• _Problem details_: Beginning with the first line below, please repeat the material exactly, ending with the line that includes "obj('lever', tube([bp, bp".
[START Provided material]
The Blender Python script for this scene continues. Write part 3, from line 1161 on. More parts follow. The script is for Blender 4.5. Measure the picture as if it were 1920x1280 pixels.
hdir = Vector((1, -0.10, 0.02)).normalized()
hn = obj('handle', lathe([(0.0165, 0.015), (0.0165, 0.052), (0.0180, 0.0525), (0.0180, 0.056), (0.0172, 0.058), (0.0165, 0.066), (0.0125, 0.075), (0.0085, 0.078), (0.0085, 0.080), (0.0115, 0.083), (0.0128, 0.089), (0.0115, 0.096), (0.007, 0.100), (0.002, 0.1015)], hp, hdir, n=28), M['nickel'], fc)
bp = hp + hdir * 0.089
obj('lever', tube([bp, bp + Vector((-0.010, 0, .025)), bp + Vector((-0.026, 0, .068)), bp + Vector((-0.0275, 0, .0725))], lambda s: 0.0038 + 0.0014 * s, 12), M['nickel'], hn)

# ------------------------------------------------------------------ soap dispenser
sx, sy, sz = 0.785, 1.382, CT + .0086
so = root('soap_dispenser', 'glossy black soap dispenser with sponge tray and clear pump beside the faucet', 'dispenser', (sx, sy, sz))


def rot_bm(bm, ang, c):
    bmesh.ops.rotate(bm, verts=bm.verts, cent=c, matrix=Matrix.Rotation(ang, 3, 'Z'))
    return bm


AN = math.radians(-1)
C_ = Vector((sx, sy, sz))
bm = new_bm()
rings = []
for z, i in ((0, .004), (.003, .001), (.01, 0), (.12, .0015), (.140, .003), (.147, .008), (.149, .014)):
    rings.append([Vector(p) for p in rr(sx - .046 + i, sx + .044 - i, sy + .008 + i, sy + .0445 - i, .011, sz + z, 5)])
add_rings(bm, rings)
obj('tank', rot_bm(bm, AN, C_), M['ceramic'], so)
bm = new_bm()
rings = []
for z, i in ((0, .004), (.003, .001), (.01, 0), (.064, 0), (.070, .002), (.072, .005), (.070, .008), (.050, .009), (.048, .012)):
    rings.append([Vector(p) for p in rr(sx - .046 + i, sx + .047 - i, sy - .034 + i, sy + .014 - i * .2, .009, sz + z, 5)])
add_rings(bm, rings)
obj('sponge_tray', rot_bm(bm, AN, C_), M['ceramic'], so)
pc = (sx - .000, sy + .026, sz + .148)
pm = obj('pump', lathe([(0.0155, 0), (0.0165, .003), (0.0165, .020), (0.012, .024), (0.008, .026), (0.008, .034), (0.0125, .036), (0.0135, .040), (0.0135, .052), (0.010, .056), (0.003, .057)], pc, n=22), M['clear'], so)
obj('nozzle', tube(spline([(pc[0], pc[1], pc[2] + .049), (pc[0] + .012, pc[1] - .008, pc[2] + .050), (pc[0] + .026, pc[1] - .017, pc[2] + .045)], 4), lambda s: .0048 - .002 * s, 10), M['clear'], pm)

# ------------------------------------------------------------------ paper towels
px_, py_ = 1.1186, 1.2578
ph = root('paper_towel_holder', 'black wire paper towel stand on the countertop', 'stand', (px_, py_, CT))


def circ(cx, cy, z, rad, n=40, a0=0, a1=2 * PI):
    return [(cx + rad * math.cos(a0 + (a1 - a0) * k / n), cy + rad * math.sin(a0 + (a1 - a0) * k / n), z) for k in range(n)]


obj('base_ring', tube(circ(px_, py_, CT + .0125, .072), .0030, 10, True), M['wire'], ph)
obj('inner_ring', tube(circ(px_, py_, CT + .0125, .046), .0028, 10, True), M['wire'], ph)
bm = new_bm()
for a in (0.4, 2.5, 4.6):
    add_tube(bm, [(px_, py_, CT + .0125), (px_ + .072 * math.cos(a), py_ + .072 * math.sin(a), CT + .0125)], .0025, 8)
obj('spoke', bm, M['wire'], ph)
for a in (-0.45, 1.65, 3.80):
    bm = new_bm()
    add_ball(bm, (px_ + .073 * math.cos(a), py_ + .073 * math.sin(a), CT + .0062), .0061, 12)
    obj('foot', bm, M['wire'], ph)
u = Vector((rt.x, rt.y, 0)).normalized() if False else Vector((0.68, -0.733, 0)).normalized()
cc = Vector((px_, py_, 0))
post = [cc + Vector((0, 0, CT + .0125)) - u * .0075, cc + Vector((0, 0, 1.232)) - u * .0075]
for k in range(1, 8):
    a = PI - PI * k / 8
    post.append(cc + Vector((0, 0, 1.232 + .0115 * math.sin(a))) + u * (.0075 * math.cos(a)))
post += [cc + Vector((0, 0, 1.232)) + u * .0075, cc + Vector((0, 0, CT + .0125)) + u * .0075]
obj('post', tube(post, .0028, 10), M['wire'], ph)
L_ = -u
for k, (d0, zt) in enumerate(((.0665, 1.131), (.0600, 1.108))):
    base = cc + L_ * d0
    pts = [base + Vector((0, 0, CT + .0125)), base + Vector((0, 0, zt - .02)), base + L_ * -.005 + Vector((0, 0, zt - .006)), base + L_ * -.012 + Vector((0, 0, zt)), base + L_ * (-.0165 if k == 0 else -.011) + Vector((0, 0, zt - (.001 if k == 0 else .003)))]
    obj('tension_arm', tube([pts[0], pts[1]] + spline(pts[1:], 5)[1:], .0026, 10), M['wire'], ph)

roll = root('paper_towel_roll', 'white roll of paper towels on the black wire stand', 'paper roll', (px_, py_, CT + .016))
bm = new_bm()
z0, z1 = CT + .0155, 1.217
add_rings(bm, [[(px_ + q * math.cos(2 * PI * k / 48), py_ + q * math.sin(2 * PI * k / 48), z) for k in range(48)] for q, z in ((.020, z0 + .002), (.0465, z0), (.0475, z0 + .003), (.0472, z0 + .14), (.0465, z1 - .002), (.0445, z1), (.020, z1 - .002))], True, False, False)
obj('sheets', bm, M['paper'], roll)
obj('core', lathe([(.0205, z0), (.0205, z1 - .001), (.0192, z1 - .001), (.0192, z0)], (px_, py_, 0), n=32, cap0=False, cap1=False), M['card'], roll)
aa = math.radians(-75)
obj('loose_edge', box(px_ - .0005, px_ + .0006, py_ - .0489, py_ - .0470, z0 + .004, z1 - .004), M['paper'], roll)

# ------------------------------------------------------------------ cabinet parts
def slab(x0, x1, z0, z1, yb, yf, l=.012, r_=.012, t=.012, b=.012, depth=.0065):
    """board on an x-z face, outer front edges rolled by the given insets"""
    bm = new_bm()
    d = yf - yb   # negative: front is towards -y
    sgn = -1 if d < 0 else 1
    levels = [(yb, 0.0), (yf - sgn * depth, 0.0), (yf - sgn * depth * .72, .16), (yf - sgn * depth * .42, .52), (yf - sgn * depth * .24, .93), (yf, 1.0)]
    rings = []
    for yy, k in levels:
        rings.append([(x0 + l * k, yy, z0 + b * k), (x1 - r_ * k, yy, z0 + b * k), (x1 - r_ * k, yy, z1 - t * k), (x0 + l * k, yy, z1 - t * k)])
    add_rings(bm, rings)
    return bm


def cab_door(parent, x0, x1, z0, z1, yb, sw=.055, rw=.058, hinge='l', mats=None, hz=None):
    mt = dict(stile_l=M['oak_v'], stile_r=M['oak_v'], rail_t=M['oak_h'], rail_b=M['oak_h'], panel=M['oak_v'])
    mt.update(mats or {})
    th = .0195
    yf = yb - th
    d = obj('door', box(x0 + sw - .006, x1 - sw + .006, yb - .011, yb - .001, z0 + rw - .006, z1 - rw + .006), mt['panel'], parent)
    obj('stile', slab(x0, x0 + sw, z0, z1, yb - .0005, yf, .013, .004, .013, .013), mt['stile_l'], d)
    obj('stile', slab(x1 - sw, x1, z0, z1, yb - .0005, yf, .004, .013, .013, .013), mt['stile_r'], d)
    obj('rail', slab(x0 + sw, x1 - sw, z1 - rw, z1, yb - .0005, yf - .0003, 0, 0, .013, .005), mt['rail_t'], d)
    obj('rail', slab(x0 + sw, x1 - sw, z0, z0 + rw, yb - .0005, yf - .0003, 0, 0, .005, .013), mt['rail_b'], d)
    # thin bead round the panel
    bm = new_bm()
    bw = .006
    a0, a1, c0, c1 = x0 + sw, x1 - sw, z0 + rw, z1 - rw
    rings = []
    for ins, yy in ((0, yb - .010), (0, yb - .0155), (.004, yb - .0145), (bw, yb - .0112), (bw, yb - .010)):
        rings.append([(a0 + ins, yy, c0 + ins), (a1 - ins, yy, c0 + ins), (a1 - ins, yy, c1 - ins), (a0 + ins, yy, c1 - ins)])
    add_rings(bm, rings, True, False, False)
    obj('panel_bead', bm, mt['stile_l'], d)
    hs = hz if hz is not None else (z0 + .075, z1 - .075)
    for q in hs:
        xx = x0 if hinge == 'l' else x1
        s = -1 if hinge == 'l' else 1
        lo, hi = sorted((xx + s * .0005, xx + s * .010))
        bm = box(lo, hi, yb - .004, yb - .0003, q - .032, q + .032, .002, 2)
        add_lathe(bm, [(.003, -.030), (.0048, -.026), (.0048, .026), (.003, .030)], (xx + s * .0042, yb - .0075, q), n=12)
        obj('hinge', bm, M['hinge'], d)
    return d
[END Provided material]
• _Exercise output_:
The Blender Python script for this scene continues. Write part 3, from line 1161 on. More parts follow. The script is for Blender 4.5. Measure the picture as if it were 1920x1280 pixels.
hdir = Vector((1, -0.10, 0.02)).normalized()
hn = obj('handle', lathe([(0.0165, 0.015), (0.0165, 0.052), (0.0180, 0.0525), (0.0180, 0.056), (0.0172, 0.058), (0.0165, 0.066), (0.0125, 0.075), (0.0085, 0.078), (0.0085, 0.080), (0.0115, 0.083), (0.0128, 0.089), (0.0115, 0.096), (0.007, 0.100), (0.002, 0.1015)], hp, hdir, n=28), M['nickel'], fc)
bp = hp + hdir * 0.089
obj('lever', tube([bp, bp + Vector((-0.010, 0, .025)), bp + Vector((-0.026, 0, .068)), bp + Vector((-0.0275, 0, .0725))], lambda s: 0.0038 + 0.0014 * s, 12), M['nickel'], hn)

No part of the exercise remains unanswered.